In 1891, a retired silk merchant from Forlimpopoli named Pellegrino Artusi self-published La Scienza in Cucina e l'Arte di Mangiar Bene (Science in the Kitchen and the Art of Eating Well) — the first Italian cookbook that attempted to document recipes from across the entire peninsula. Italy had only been a unified nation since 1861; its regions spoke mutually incomprehensible dialects; its food traditions were entirely local. Artusi's book, which he revised and expanded through 15 editions until his death in 1911, became the first common culinary language of a nation that had no common spoken language. It was the bestselling Italian book after Pinocchio.
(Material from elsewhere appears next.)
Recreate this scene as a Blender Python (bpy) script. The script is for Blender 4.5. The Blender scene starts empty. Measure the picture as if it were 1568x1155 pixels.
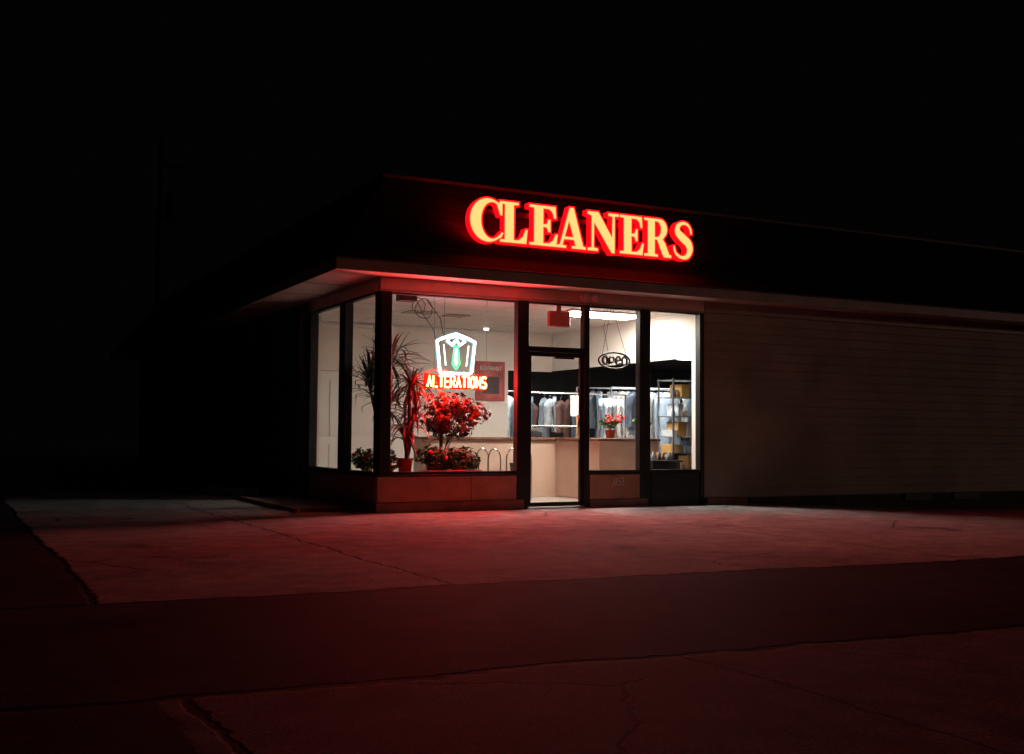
import bpy, bmesh, math, random
from mathutils import Vector, Matrix, noise
random.seed(7)
sc=bpy.context.scene
sc.view_settings.view_transform='Standard'; sc.view_settings.look='None'; sc.view_settings.exposure=0
COL=sc.collection
# ---------------------------------------------------------------- materials
def newmat(name):
    m=bpy.data.materials.new(name); m.use_nodes=True; nt=m.node_tree
    for n in list(nt.nodes): nt.nodes.remove(n)
    o=nt.nodes.new('ShaderNodeOutputMaterial'); return m,nt,o
def mat(name,col,rough=.6,var=.15,scale=6,bump=.0,metal=0.0,bscale=None,spec=.5):
    m,nt,o=newmat(name); N=nt.nodes; L=nt.links
    b=N.new('ShaderNodeBsdfPrincipled'); L.new(b.outputs[0],o.inputs[0])
    b.inputs['Roughness'].default_value=rough; b.inputs['Metallic'].default_value=metal
    b.inputs['Specular IOR Level'].default_value=spec
    tc=N.new('ShaderNodeTexCoord'); nz=N.new('ShaderNodeTexNoise'); nz.inputs['Scale'].default_value=scale; nz.inputs['Detail'].default_value=5
    L.new(tc.outputs['Object'],nz.inputs['Vector'])
    r=N.new('ShaderNodeMapRange'); r.inputs[1].default_value=.3; r.inputs[2].default_value=.7; r.inputs[3].default_value=1-var; r.inputs[4].default_value=1+var
    L.new(nz.outputs['Fac'],r.inputs[0])
    mx=N.new('ShaderNodeVectorMath'); mx.operation='SCALE'; mx.inputs[0].default_value=col[:3]; L.new(r.outputs[0],mx.inputs['Scale'])
    L.new(mx.outputs[0],b.inputs['Base Color'])
    if bump:
        n2=N.new('ShaderNodeTexNoise'); n2.inputs['Scale'].default_value=bscale or scale*8; n2.inputs['Detail'].default_value=4
        L.new(tc.outputs['Object'],n2.inputs['Vector']); bp=N.new('ShaderNodeBump'); bp.inputs['Strength'].default_value=bump; bp.inputs['Distance'].default_value=.02
        L.new(n2.outputs['Fac'],bp.inputs['Height']); L.new(bp.outputs[0],b.inputs['Normal'])
    return m
def emat(name,rgb,sample=True):
    m,nt,o=newmat(name); e=nt.nodes.new('ShaderNodeEmission'); s=max(rgb)
    e.inputs[0].default_value=(rgb[0]/s,rgb[1]/s,rgb[2]/s,1); e.inputs[1].default_value=s
    nt.links.new(e.outputs[0],o.inputs[0])
    if not sample: m.cycles.emission_sampling='NONE'
    return m
def glassmat(name):
    m,nt,o=newmat(name); N=nt.nodes; L=nt.links
    t=N.new('ShaderNodeBsdfTransparent'); t.inputs[0].default_value=(.96,.98,.97,1)
    g=N.new('ShaderNodeBsdfGlossy'); g.inputs['Roughness'].default_value=.02
    lw=N.new('ShaderNodeLayerWeight'); lw.inputs[0].default_value=.5
    p=N.new('ShaderNodeMath'); p.operation='POWER'; L.new(lw.outputs['Facing'],p.inputs[0]); p.inputs[1].default_value=5
    q=N.new('ShaderNodeMath'); q.operation='MULTIPLY_ADD'; L.new(p.outputs[0],q.inputs[0]); q.inputs[1].default_value=.9; q.inputs[2].default_value=.045
    x=N.new('ShaderNodeMixShader'); L.new(q.outputs[0],x.inputs[0]); L.new(t.outputs[0],x.inputs[1]); L.new(g.outputs[0],x.inputs[2]); L.new(x.outputs[0],o.inputs[0]); return m
M={}
M['black_alu']=mat('black_aluminium',(.012,.011,.011),.5,.2,3,spec=.3)
M['panel']=mat('painted_panel',(.50,.19,.12),.55,.2,4,.15)
M['plinth']=mat('plinth_concrete',(.28,.14,.11),.8,.3,5,.5)
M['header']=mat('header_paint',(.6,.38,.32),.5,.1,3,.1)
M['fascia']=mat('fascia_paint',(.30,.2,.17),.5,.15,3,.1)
M['soffit']=mat('soffit_paint',(.66,.47,.42),.6,.1,2,.1)
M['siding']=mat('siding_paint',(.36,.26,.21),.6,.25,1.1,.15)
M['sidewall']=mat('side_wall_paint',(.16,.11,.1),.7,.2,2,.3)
M['found']=mat('foundation',(.07,.06,.055),.9,.3,4,.5)
M['white']=mat('interior_wall_paint',(.78,.71,.64),.7,.04,1.5)
M['bulk']=mat('bulkhead_paint',(.8,.77,.72),.7,.04,1.5)
M['trimw']=mat('white_trim',(.8,.78,.74),.5,.03,2)
M['dark']=mat('storage_wall',(.035,.03,.03),.8,.3,2)
M['floor']=mat('vinyl_floor',(.40,.36,.32),.35,.1,3)
M['ctop']=mat('counter_wood',(.20,.09,.055),.4,.3,8)
M['cface']=mat('counter_laminate',(.62,.46,.36),.5,.08,3)
M['chrome']=mat('chrome',(.7,.7,.7),.2,.05,3,metal=1)
M['steel']=mat('steel_rail',(.5,.5,.5),.35,.1,3,metal=1)
M['cable']=mat('black_cable',(.015,.015,.015),.5)
M['redbox']=mat('red_plastic',(.45,.05,.05),.45)
M['terra']=mat('terracotta',(.45,.10,.06),.7,.2,8,.2)
M['trunk']=mat('bark',(.14,.08,.05),.85,.3,20,.5)
M['polew']=mat('creosote_pole',(.03,.022,.018),.9,.3,20,.5)
M['leaf']=mat('leaf_green',(.05,.13,.03),.45,.4,9)
M['leaf2']=mat('yucca_leaf',(.05,.07,.035),.4,.4,5)
M['leafr']=mat('cordyline_leaf',(.24,.07,.05),.45,.4,5)
M['leafc']=mat('croton_leaf',(.11,.04,.025),.45,.7,12)
M['petal']=mat('red_petal',(.65,.02,.03),.5,.2,9)
M['wood']=mat('light_wood',(.5,.3,.13),.5,.2,9)
M['paper']=mat('white_paper',(.8,.8,.78),.7,.03)
M['glass']=glassmat('window_glass')
M['roofcap']=mat('roof_cap_metal',(.045,.034,.032),.6,.4,3)
M['numb']=mat('number_paint',(.75,.7,.65),.5,.05)
M['monitor']=mat('monitor_plastic',(.03,.03,.035),.4)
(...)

Artusi collected 790 recipes by correspondence — writing to home cooks across Italy, testing recipes in his own kitchen with his cook Marietta Sabatini and his manservant Francesco Ruffilli, and publishing the results with personal commentary, anecdotes, and opinions. The book is not a professional chef's manual — it is a home cook's book, written in accessible Italian (which itself was a political act — most Italians spoke only dialect), with the warmth and personality of a letter from a friend.
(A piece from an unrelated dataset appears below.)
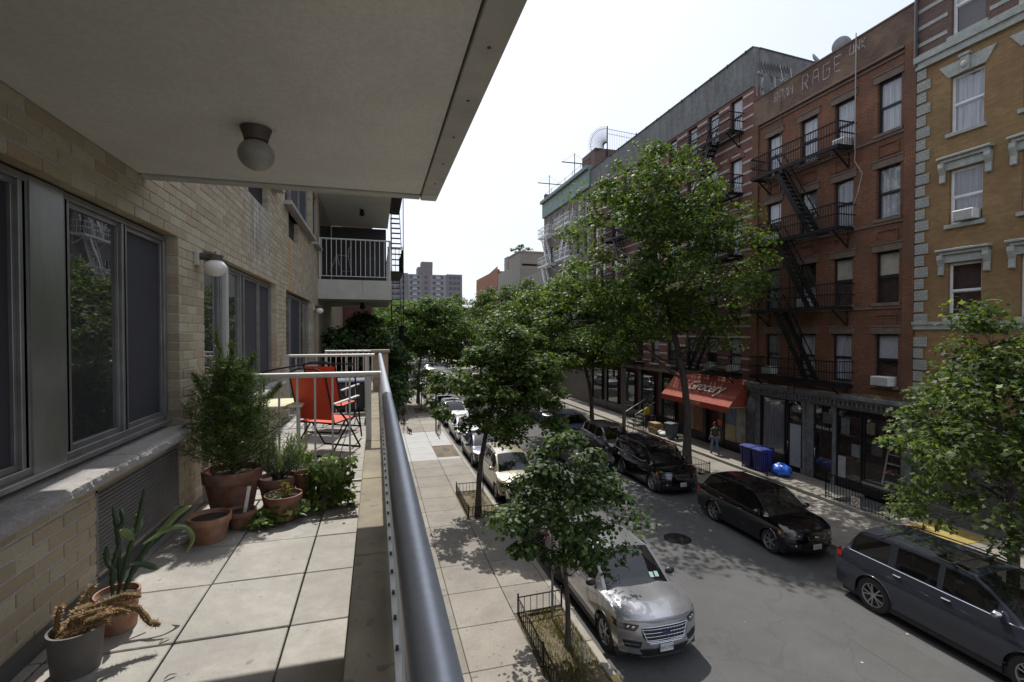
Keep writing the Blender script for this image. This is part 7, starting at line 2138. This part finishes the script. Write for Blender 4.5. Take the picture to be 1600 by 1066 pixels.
car('white_car', 'small white car parked in front of the yellow green cab', 'car', dict(sedan,paint=_mc['paint_white']), 4.9, 41.2)
car('yellow_green_cab', 'yellow green cab parked far down the left kerb', 'car', dict(S3,paint=paint('limecab',(.55,.62,.05),0,.35)), 4.9, 46.6)
# right row
S5 = dict(base_suv, L=5.25,W=2.02,H=1.90,hood=1.22,ws=2.05,roof=4.60,rear=5.05,nose_z=1.18,cowl_z=1.31,belt_r=1.27,deck_z=1.20,fo=.98,wb=3.10,R=.42,pillars=[(1.62,2.60),(2.72,3.62),(3.80,4.78)],doors=[(1.45,2.66),(2.67,3.70)],chrome=True,
    paint=paint('slate',(.052,.058,.078),.5,.25),clad=False,rackbars=[2.5,4.1],tail=(1.02,1.16),grille=(.70,1.0,.55),lamp=(.86,1.06,.58),sunroof=(2.2,2.95),mirror_m=M_chrome,railchrome=False,lip=.012)
car('slate_suv', 'large slate blue suv with roof rack, nearest on the far kerb', 'car', S5, 11.92, 5.12)
S6 = dict(base_suv, L=4.68,W=1.89,H=1.70,hood=1.05,ws=1.82,roof=4.0,rear=4.5,nose_z=.90,cowl_z=1.10,belt_r=1.15,fo=.90,wb=2.70,R=.36,pillars=[(1.45,2.3),(2.4,3.25),(3.38,4.1)],doors=[(1.3,2.35),(2.36,3.32)],paint=paint('black2',(.004,.004,.005),0,.08),clad=False,grille=(.66,.80,.36),lamp=(.68,.86,.46),spokes=6,wstyle=1,plate=.45)
car('black_crossover', 'glossy black crossover parked between the slate suv and the boxy black suv', 'car', S6, 12.02, 11.72)
S7 = dict(base_suv, L=4.85,W=1.99,H=1.84,hood=1.10,ws=1.70,roof=4.45,rear=4.75,nose_z=1.05,cowl_z=1.18,belt_r=1.20,deck_z=1.15,fo=.92,wb=2.78,R=.38,pillars=[(1.45,2.35),(2.47,3.4),(3.55,4.45)],doors=[(1.3,2.40),(2.41,3.48)],paint=paint('black3',(.004,.004,.005),0,.08),clad=False,grille=(.72,.92,.40),lamp=(.76,.98,.48),tumble=.80,rackbars=[2.2,2.6,3.0,3.4],gbars=2,emblem=(.06,.05),chrome=True,plate_txt='GHT 4471',plate=.50)
car('boxy_black_suv', 'boxy black suv with roof bars parked beside the tall maple', 'car', S7, 11.62, 17.95, rot=0)
car('grey_crossover', 'grey crossover parked behind the boxy black suv', 'car', dict(S6,L=4.6,paint=paint('grey',(.16,.16,.165),.6,.32),chrome=True,rails=False), 12.05, 23.35)
car('charcoal_car', 'charcoal car standing in the street beside the grey crossover, half hidden by leaves', 'car', dict(sedan,paint=paint('charcoal',(.04,.04,.042),.5,.3)), 9.55, 21.3)
car('blue_car', 'violet blue car parked behind the grey crossover', 'car', dict(sedan,paint=paint('violet',(.04,.05,.20),.4,.28)), 12.1, 28.8)
for k, (x, y, nm, lb, pc, bs_) in enumerate([(12.1,34.3,'dark_car','dark car parked beyond the violet blue one',(.02,.02,.022),sedan),(12.1,39.8,'silver_car','silver car far along the right kerb',(.4,.4,.41),sedan),(9.3,56.0,'white_taxi','white car driving away in mid street beyond the trees',(.7,.7,.7),sedan),
        (4.9,52.2,'grey_car','grey car far down the left kerb',(.2,.2,.2),sedan),(8.9,68.5,'pale_car','pale car in the far street',(.6,.6,.6),sedan),(8.2,84.0,'far_white_car','farthest white car in the street',(.7,.7,.7),sedan),(12.0,62.0,'far_silver_car','silver car parked far down the right kerb',(.45,.45,.46),sedan),(4.9,58.0,'far_black_car','black car far down the left kerb',(.02,.02,.02),sedan)]):
    car(nm, lb, 'car', dict(bs_,paint=paint(nm,pc,.3,.3)), x, y)
# ================================================================ TREES
def tree(name, base, crown_c, R3, n_leaf, leaf, r0, m, label, seed=0, shape='fold', fork=.35, ncl=90, lean=(0,0), sub=None, limbs=11, gap=.0, cat='tree', group=None, wood=M_bark, cl_r=.17, hollow=.45, flat=.55, keep=None, cone=.55):
    r = np.random.default_rng(seed); rp = random.Random(seed)
    base = Vector(base); c = Vector(crown_c); R3 = Vector(R3)
    e = empty(name, base, label=label, cat=cat, group=group)
    cl = c-base
    tm = MB()
    # trunk: from the base up through the crown
    top = cl+Vector((rp.uniform(-.1,.1)*R3.x, rp.uniform(-.1,.1)*R3.y, R3.z*.55))
    n = 9; tr = []
    for i in range(n+1):
        t = i/n; x = sstep(.15,1,t)
        tr.append(Vector((top.x*x+math.sin(t*5+seed)*.05*r0*8*t*(1-t)*4, top.y*x+math.cos(t*4+seed)*.05*r0*8*t*(1-t)*4, top.z*t)))
    tm.tube(tr, [r0*(1.35 if i == 0 else 1)*(1-.80*(i/n)**1.1) for i in range(n+1)], 10)
    # crown clumps in a lumpy ellipsoid
    K = []; tries = 0
    lob = [(Vector((rp.gauss(0,1),rp.gauss(0,1),rp.gauss(0,.7))).normalized(), rp.uniform(.75,1.22)) for _ in range(14)]
    while len(K) < ncl and tries < 6000:
        tries += 1
        d = Vector((rp.gauss(0,1),rp.gauss(0,1),rp.gauss(0,1))).normalized()
        f = max(l[1]*max(0,d.dot(l[0]))**4 for l in lob); f = .55+.55*f
        rad = (rp.uniform(hollow**3,1))**(1/3)*f
        p = Vector((d.x*R3.x*rad, d.y*R3.y*rad, d.z*R3.z*rad))
        hh_ = p.z/R3.z
        if hh_ > -.2: w_ = 1-cone*min(1,(hh_+.2)/1.2)**1.1; p.x *= w_; p.y *= w_
        if p.z < -R3.z*.92: continue
        if keep and not keep(cl+p+base): continue
        if any((p-k_).length < min(R3)*cl_r*.8 for k_ in K): continue
        K.append(p)
    # limbs
    L = []
    zs = base.z
    low = max(.25, (cl.z-R3.z*.95)/top.z)
    for i in range(limbs):
        t = low+(0.92-low)*(i+.3)/limbs; k = t*n; a = tr[min(int(k),n-1)].lerp(tr[min(int(k)+1,n)], k-int(k))
        ang = i*2.4+seed; up = rp.uniform(.35,.9)
        reach = rp.uniform(.55,.85)*(1-.45*abs((a.z-cl.z)/R3.z) if R3.z else 1)
        tip = Vector((a.x+math.cos(ang)*R3.x*reach, a.y+math.sin(ang)*R3.y*reach, a.z+up*reach*min(R3.x,R3.z)*.8))
        mid = a.lerp(tip,.5)+Vector((0,0,-.06*R3.z)); rr_ = r0*(1-.75*t)*.6
        pts = [a, a.lerp(mid,.6)+Vector((rp.gauss(0,.03),rp.gauss(0,.03),0))*R3.x, mid.lerp(tip,.45), tip]
        tm.tube(pts, [rr_, rr_*.75, rr_*.5, rr_*.15], 6, caps=False); L += pts
    L += tr[3:]
    for p in K:
        q = cl+p; b_ = min(L, key=lambda v: (v-q).length+ (.6*max(0, v.z-q.z)))
        m1 = b_.lerp(q,.5)+Vector((rp.gauss(0,.03),rp.gauss(0,.03),-.04))*R3.x
        rr_ = max(.008, r0*.09); tm.tube([b_, m1, q], [rr_, rr_*.7, rr_*.25], 4, caps=False)
    tm.build('trunk', wood, e, world=False, smooth=True, angle=60)
    # leaves
    K = np.array([list(k_) for k_ in K]); per = max(1, n_leaf//len(K))
    wts = r.uniform(.5,1.5,len(K)); cnt = (per*wts/wts.mean()).astype(int)
    cen = []; nr = []
    Rm = min(R3)*cl_r*1.12
    for k_, c_ in zip(K, cnt):
        g_ = r.normal(size=(c_,3)); g_ /= np.linalg.norm(g_,axis=1,keepdims=True); rad = r.random((c_,1))**(.45)
        sc_ = np.array([1.25,1.25,flat])*Rm*r.uniform(.75,1.35)
        o = g_*rad*sc_; o[:,2] -= .25*Rm*(np.hypot(o[:,0],o[:,1])/Rm)**2
        cen.append(k_+o); nn = g_*.7+np.array([0,0,.85])+r.normal(size=(c_,3))*.45; nr.append(nn)
    cen = np.vstack(cen)+np.array(list(cl)); nr = np.vstack(nr)
    me = leaves_mesh('crown', cen, nr, leaf, m, shape, seed)
    link('crown', me, e)
    return e
tree('street_tree', (4.0,9.8,.12), (3.95,9.85,3.15), (1.62,1.62,1.75), 7200, .105, .065, L_linden, 'small young linden on the left sidewalk, nearest the balcony', 21, 'round', ncl=58, limbs=11, cl_r=.19, hollow=.15, keep=lambda p: p.z > 1.85-.2*abs(p.x-4))
tree('street_tree', (3.65,17.8,.12), (4.75,18.2,5.3), (3.0,2.8,2.5), 21000, .15, .115, L_maple, 'spreading street tree leaning over the tan suv on the left sidewalk', 33, 'maple', ncl=130, limbs=12, cl_r=.15, hollow=.3)
tree('tall_maple', (15.15,21.3,.12), (13.3,21.3,10.2), (6.3,5.5,6.4), 33000, .18, .215, L_maple, 'tallest maple across the street in front of the striped building', 45, 'maple', ncl=190, limbs=22, cl_r=.125, hollow=.3, keep=lambda p: (p.x-13.6)**2/36+(p.y-21.8)**2/25+(p.z-9.5)**2/52 < 1 and not (p.x > 18.9) and not (p.z < 8.6 and p.x > 16.6), cone=.58)
tree('street_maple', (15.05,8.1,.12), (15.0,8.35,4.65), (2.75,2.6,3.05), 13500, .145, .135, L_pale, 'pale leaved maple at the right edge, behind the slate suv', 57, 'maple', ncl=150, limbs=13, cl_r=.16, hollow=.3, keep=lambda p: p.z > 1.9)
tree('street_tree', (15.0,32.2,.12), (12.6,31.0,7.6), (5.0,4.4,4.2), 26000, .21, .16, L_maple, 'dark green street tree filling the middle, left of the tall maple', 61, 'maple', ncl=150, limbs=12, cl_r=.16)
tree('street_tree', (3.8,43.5,.12), (3.9,43.6,2.9), (1.5,1.5,1.6), 3500, .13, .05, L_maple, 'small bushy street tree far along the left sidewalk', 63, 'fold', ncl=50, limbs=7, cl_r=.22)
# narrow dark conifer in front of the neighbouring row
cf = empty('columnar_conifer', (2.1, 42.0, .12), label='narrow dark columnar conifer beside the far railings', cat='tree')
q = MB(); q.cyl((0,0,0),(0,0,4.5),.10,.04,8); q.build('trunk', M_bark, cf, world=False)
nn = 9000; hh = rng.random(nn)**.8; aa = rng.random(nn)*6.283; rr_ = .62*np.sin(np.clip(hh*1.02+.03,0,1)*math.pi)**.45*(1-.35*hh)*np.sqrt(rng.random(nn))
cen = np.stack([rr_*np.cos(aa), rr_*np.sin(aa), .3+5.6*hh],1)
link('crown', leaves_mesh('crown', cen, np.stack([np.cos(aa),np.sin(aa),.3+0*aa],1)+rng.normal(size=(nn,3))*.4, .13, L_conif, 'fold', 2), cf)
# far street trees: three kinds, copied
pr = []
pr.append(tree('honey_locust', (3.9,48,.12), (5.2,48,7.4), (6.0,4.8,4.6), 25000, .27, .16, L_far, 'bright green locust down the left sidewalk, the nearest of its row', 71, 'fold', ncl=110, limbs=10, cl_r=.17, flat=.5))
pr.append(tree('street_tree', (15.0,44,.12), (13.4,43.5,8.0), (4.6,4.6,4.4), 18000, .27, .16, L_maple, 'dark street tree along the right kerb before the green cornice building', 72, 'fold', ncl=110, limbs=10, cl_r=.17))
def cptree(src, x, y, s, rz, label):
    o = copy_tree(src); o.location = (x, y, .12); o.scale = (s, s, s); o.rotation_euler = (0,0,rz); o['label'] = label
    return o
cptree(pr[0], 16.2, 64, .9, 5.2, 'bright green locust on the right pavement between the dark street trees')
cptree(pr[0], 4.0, 68, 1.05, 2.0, 'bright green locust down the left sidewalk, second of its row')
cptree(pr[0], 4.0, 86, 1.15, 4.0, 'bright green locust down the left sidewalk, third of its row')
cptree(pr[0], 4.2, 106, 1.3, 1.0, 'bright green locust far off, under the distant tower')
cptree(pr[0], 5.0, 132, 1.5, 5.0, 'hazy locust at the far end of the left row')
cptree(pr[1], 15.0, 57, 1.05, 1.3, 'dark street tree on the right kerb below the beige distant building')
cptree(pr[1], 15.0, 71, 1.15, 3.1, 'dark street tree on the right kerb, in front of the orange brick building')
cptree(pr[1], 14.6, 90, 1.2, 4.4, 'dark street tree far down the right kerb')
cptree(pr[0], 14.2, 112, 1.35, 2.6, 'pale green tree at the far end of the right kerb')
cptree(pr[0], 10.0, 150, 1.6, 0.4, 'broad tree closing off the far end of the street')
cptree(pr[0], -1.0, 150, 1.6, 3.4, 'tree at the far end behind the left row')
cptree(pr[0], 19.0, 152, 1.6, 1.9, 'tree at the far end behind the right row')
# trees and shrubs behind our terrace, under the neighbouring balcony
tree('yard_tree', (-.3,16.2,3.0), (-.45,15.8,6.0), (1.7,2.6,1.9), 20000, .15, .06, L_ailanthus, 'dark leafy tree growing under the neighbouring balcony', 81, 'fold', ncl=90, limbs=8, cl_r=.2, keep=lambda p: p.z < 7.6)
tree('yard_tree', (.9,19.0,.5), (.55,18.6,5.3), (.75,1.8,1.7), 5000, .14, .06, L_ailanthus, 'light green saplings by the narrow black fire escape', 82, 'fold', ncl=55, limbs=7, cl_r=.22)
tree('yard_tree', (.6,26,.2), (-.1,26,5.2), (1.0,3.2,2.6), 7000, .2, .08, L_ailanthus, 'dark shrubs massed beyond the black fire escape', 83, 'fold', ncl=70, limbs=7, cl_r=.2)
q = MB(); q.box(-1.5,.2,11.7,24,0.1,3.0); tag(q.build('yard_terrace', _mc['tan_brick_plain']), label='low tan terrace block under the shrubs beyond the balcony', cat='terrace')
# roof greenery in the distance
rg = tree('roof_shrub', (FX+2,76,16.8), (FX+2,77,18.3), (1.8,2.6,1.4), 1800, .25, .05, L_far, 'green shrubs on the distant beige roof', 91, 'fold', ncl=30, limbs=5, cl_r=.25)
cptree(rg, FX+1.5, 68.5, .6, 1, 'small shrub on the roof beside the stair bulkhead').location.z = 18.5
# ---------- sidewalk litter and leaves on the road
q = MB(); rr = random.Random(9)
for i in range(240):
    x = rr.choice([rr.uniform(4.7,5.0), rr.uniform(7,14), rr.uniform(13.6,14.15)]); y = rr.uniform(6,34); s = rr.uniform(.012,.035); a = rr.uniform(0,3)
    q.add([(x+s*math.cos(a+k*1.57), y+s*math.sin(a+k*1.57), .008+rr.uniform(0,.008)) for k in range(4)], [(0,1,2,3)])
tag(q.build('litter', mat('fallen_leaves', (.30,.28,.20), .8, rnd=.5), fixn=False), kind='stuff', label='fallen leaves and small litter scattered on the road')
- **He was criticized for flattening regional differences — and he was right to do so and right to be criticized.** A national cookbook necessarily smooths the edges of local tradition. Artusi's bolognese ragù is not every Bolognese nonna's ragù; his Neapolitan preparations were considered inadequate by Neapolitans. But without Artusi, there would be no concept of "Italian cooking" as a unified tradition — only Neapolitan cooking, Tuscan cooking, Venetian cooking, Sicilian cooking, existing in mutual ignorance. - **The book created a market for Italian food identity.** Before Artusi, Italian cooking existed in families and regions. After Artusi, it existed as a national idea — exportable, teachable, recognisable. Every Italian restaurant outside Italy owes something to the concept Artusi created. - **Marietta Sabatini deserves co-credit.** Artusi tested every recipe, but Marietta cooked most of them. She is the unnamed co-author — one of countless women whose culinary knowledge was published under a man's name.